Saliency detection is a rising research trend in computer vision applications. The main goal of saliency detection is to model human perception-based detection, to provide useful information for many vision tasks such as object segmentation, image cropping, adaptive compression, image matching, health care system, and visual surveillance. The human visual system works as a filter to allocate more attention to the attractive and interesting regions of an image, which are called salient regions. To model a human-like perception-based saliency detection algorithm in cluttered images with noisy backgrounds is a challenging problem in computer vision. Recently, many saliency detection algorithms have been proposed, which exploit information from the background, as boundary priors, of an image to detect salient objects. These algorithms may not provide satisfactory detection results for color images due to the assimilation of local spatial information.

In the first phase of this work, the problem of saliency detection is investigated, and a novel technique, which uses the Porter-Duff method to compose binary maps obtained by fuzzy c-mean clustering, is proposed. Binary maps generated by fuzzy c-mean clustering, contain specific parts of the salient region that are composed by the Porter-Duff composition method. Outliers in extracted salient regions are removed in post-processing by the morphological technique. Finally, an image mask, in the composite form of a frequency, color, and location prior to the image, is used to extract the final saliency map from the blended binary maps.

In the second phase of this work, an unsupervised saliency detection technique using multi-color space-based morphological gradient images is proposed. These gradient images contain different edge features, which are useful to obtain an accurate counter-based superpixel image containing both foreground and background clusters. To remove background clusters, a robust background measuring technique, which describes the spatial information of an image cluster to image boundaries, is implemented. This geometric clarification method effectively removes multiple low-level clues to produce a precise and uniform saliency map. These initially obtained saliency maps are fused using a multi-map fusion technique, and a compact saliency map is obtained. Experiments on nine different data sets evaluated the performance of the proposed algorithm validating it on synthetic and real image datasets relative to several state-of-the-art algorithms.

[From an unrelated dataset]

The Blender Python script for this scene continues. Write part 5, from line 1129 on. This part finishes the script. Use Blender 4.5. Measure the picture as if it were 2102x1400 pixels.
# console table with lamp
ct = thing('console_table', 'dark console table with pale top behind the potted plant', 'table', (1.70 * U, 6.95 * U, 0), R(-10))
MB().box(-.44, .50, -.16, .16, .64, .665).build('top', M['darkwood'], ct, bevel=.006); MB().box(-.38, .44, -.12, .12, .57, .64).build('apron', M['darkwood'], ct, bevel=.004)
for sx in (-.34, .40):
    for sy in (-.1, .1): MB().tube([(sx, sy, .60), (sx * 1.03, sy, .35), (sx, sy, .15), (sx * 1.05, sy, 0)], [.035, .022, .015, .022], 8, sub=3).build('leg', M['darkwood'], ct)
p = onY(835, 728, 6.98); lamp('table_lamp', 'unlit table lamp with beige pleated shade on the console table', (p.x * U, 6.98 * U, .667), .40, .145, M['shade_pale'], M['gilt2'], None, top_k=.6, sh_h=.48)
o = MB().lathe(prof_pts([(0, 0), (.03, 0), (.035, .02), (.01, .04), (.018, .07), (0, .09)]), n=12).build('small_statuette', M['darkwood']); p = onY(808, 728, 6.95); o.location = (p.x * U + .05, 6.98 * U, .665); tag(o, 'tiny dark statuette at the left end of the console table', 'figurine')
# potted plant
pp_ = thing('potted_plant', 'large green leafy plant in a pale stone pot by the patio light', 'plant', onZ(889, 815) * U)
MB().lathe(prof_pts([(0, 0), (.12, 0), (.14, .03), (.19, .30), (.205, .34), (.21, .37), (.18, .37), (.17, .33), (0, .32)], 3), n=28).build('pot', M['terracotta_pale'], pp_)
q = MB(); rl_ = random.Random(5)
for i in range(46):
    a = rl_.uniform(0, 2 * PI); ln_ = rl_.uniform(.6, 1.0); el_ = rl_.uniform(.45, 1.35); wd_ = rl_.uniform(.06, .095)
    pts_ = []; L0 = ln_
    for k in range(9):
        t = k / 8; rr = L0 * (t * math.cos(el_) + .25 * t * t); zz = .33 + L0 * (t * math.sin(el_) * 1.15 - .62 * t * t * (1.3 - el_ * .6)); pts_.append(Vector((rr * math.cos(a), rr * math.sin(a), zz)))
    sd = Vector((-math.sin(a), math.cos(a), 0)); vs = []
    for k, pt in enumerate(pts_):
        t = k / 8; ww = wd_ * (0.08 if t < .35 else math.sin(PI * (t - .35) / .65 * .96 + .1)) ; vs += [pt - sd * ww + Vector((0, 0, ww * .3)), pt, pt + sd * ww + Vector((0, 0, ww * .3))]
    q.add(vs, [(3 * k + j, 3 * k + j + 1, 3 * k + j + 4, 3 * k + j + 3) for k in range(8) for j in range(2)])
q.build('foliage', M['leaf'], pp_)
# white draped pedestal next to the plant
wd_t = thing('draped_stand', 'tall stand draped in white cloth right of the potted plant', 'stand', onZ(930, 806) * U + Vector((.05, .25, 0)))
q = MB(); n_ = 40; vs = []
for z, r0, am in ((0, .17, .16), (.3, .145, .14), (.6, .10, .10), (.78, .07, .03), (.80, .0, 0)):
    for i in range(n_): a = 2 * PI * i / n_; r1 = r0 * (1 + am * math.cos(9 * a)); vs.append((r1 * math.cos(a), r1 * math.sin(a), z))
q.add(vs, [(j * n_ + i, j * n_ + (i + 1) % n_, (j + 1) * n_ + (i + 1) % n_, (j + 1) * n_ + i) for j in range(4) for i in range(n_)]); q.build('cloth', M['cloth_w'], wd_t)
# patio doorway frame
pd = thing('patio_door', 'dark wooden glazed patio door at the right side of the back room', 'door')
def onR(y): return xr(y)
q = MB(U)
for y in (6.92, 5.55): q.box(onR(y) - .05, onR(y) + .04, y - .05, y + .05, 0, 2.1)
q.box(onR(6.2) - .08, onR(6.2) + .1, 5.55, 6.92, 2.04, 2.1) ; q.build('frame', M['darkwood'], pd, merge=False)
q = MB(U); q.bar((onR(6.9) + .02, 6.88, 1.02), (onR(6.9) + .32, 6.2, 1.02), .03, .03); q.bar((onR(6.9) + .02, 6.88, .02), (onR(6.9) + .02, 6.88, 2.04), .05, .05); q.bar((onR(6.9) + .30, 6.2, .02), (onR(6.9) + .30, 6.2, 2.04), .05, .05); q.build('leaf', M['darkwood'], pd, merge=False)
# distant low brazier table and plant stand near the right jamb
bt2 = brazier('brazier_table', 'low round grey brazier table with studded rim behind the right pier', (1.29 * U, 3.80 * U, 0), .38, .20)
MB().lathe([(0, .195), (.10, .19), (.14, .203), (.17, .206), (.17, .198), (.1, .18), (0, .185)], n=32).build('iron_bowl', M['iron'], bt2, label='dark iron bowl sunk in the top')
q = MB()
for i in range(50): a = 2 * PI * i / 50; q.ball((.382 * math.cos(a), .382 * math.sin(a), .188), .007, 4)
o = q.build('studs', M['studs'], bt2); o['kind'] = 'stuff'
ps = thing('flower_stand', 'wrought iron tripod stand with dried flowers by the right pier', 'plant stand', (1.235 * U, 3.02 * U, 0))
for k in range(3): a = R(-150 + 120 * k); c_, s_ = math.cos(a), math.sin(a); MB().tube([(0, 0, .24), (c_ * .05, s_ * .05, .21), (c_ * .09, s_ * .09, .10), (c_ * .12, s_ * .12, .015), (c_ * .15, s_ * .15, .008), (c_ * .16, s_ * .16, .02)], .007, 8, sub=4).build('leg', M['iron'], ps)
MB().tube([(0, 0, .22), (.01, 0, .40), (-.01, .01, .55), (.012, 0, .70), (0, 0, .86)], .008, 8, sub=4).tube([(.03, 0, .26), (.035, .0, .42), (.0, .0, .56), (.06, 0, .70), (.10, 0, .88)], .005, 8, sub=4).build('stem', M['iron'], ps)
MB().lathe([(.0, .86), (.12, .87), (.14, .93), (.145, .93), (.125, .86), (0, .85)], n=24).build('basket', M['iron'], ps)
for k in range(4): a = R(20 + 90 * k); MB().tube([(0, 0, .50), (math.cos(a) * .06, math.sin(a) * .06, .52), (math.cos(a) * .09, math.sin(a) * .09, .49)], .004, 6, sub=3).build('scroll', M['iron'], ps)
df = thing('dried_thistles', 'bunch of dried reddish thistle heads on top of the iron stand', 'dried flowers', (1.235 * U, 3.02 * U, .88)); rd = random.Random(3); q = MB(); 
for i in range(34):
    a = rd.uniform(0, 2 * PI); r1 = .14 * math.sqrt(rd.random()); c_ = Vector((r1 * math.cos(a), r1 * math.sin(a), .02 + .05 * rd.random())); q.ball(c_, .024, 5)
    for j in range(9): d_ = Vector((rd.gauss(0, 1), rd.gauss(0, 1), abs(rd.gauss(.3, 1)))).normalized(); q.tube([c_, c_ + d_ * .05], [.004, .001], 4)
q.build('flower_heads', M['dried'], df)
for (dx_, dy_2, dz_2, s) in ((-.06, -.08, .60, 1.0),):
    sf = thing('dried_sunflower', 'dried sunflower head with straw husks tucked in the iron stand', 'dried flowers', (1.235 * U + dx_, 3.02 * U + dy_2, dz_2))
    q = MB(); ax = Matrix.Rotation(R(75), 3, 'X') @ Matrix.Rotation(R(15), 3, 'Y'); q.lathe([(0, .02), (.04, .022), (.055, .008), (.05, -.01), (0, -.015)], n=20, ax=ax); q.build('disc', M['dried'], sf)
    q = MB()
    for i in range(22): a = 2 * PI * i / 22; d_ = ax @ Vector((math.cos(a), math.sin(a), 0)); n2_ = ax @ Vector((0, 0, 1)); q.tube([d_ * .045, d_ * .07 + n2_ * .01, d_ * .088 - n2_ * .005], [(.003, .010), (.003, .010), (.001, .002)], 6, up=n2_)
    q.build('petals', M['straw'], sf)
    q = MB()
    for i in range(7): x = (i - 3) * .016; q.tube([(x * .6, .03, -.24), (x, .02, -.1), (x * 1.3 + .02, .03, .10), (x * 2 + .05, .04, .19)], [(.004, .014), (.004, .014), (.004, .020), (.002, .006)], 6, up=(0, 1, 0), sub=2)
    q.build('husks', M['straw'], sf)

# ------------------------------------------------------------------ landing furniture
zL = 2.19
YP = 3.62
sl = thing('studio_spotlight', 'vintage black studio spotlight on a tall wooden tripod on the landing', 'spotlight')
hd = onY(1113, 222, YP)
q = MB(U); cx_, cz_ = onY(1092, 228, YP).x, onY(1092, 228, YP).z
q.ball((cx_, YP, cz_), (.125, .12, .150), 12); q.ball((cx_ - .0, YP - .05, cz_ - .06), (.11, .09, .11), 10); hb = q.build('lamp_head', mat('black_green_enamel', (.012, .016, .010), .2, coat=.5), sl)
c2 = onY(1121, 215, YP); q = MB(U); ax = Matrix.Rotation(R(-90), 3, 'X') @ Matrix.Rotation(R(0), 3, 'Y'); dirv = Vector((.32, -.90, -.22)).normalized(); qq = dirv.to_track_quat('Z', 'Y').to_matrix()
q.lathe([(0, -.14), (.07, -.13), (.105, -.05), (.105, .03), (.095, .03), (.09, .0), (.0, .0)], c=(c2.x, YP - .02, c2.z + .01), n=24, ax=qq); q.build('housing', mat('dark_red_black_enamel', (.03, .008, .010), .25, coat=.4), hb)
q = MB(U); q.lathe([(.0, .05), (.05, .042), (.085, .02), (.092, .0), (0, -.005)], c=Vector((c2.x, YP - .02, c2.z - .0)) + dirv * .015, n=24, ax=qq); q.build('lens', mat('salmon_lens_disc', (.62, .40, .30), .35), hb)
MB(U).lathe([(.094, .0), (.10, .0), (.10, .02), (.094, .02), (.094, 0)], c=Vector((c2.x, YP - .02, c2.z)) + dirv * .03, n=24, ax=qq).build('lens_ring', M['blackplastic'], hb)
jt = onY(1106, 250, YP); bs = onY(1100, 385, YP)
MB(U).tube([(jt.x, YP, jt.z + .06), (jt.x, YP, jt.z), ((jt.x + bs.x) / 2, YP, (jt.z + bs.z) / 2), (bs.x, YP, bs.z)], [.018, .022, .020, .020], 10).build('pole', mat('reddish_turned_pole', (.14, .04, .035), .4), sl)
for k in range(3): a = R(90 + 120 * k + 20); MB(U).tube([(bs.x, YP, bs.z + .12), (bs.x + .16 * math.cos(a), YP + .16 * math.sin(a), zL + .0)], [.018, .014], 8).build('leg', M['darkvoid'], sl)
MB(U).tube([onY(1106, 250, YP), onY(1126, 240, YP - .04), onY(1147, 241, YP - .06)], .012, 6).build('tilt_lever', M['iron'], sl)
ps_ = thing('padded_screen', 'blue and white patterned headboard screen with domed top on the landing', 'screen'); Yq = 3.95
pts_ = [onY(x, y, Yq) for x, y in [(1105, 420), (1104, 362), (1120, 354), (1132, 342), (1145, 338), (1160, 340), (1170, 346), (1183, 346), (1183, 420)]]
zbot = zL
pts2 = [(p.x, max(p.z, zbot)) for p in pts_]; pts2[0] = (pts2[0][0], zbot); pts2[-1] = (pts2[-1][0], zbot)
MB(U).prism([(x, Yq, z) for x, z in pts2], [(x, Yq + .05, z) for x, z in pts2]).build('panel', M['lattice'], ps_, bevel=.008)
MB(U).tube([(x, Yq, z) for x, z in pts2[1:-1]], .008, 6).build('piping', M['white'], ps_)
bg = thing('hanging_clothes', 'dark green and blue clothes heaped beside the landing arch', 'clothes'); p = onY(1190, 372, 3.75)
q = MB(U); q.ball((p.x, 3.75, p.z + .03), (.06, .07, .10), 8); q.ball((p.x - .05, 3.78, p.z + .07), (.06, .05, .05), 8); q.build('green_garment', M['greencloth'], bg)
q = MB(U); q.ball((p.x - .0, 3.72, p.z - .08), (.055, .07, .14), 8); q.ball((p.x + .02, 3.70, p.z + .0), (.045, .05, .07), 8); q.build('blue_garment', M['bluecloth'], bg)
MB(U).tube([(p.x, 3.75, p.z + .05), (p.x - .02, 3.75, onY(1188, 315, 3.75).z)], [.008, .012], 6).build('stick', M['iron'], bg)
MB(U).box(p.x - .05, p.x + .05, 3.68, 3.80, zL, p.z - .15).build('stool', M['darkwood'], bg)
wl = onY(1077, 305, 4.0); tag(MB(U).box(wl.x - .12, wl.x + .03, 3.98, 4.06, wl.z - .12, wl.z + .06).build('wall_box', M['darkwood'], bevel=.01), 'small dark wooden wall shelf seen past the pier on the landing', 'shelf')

In the third phase of this work, the features of supervised and unsupervised models were examined. Most existing saliency methods measure foreground saliency by using the contrast of a foreground region within the local context, or boundary priors and spatial compactness. These methods are not powerful enough to extract the precise salient region from noisy and cluttered backgrounds. The high-level features from both supervised and unsupervised methods were considered to propose an affinity-based robust background subtraction technique and maximum attention map using a pre-trained convolution neural network. This technique used pixel similarities to propagate salient pixels values among foreground regions, background regions, and the union of the foreground and background. This salient pixel value controls the foreground and background information using multiple pixel affinities. The maximum attention map is derived from the convolution neural network using the features of the Pooling and Relu layers. It can simultaneously detect the salient regions from images with high contrast to the background. The experimental results demonstrate the effectiveness of the proposed approach on six different saliency data sets and benchmarks. This approach improves the detection quality with greater precision than other detection approaches.

In the later part of this work, a hypergraph matching technique is proposed for multiple feature point matching. Hypergraph matching has been shown to have great potential for solving many challenging problems in computer vision. Matching a large number of feature points in hypergraph constraints is an NP-hard problem. It requires results in high computational complexity in many algorithms, such as spectral graph matching, tensor graph matching, and reweighted random walk matching. In this work, a computationally efficient cluster-based algorithm for one-to-one hypergraph matching is proposed. This clusters a large hypergraph into many sub-hypergraphs that can be matched, based on a tensor model, to guarantee the maximum matching score. The results from the sub-hypergraphs are then used to match all feature points in the entire hypergraph. Simulation results on real and synthetic data sets validate the efficiency of the proposed method.

These results demonstrate that the proposed saliency detection methods are like a compact pipeline, which effectively simplifies the procedure of salient object detection in many computer vision problems. The findings from this research could foster new research trends and novel applications. Learning, using unsupervised and supervised techniques, would likely be more useful and practicable and could lead to further progress in the challenging problems of computer vision.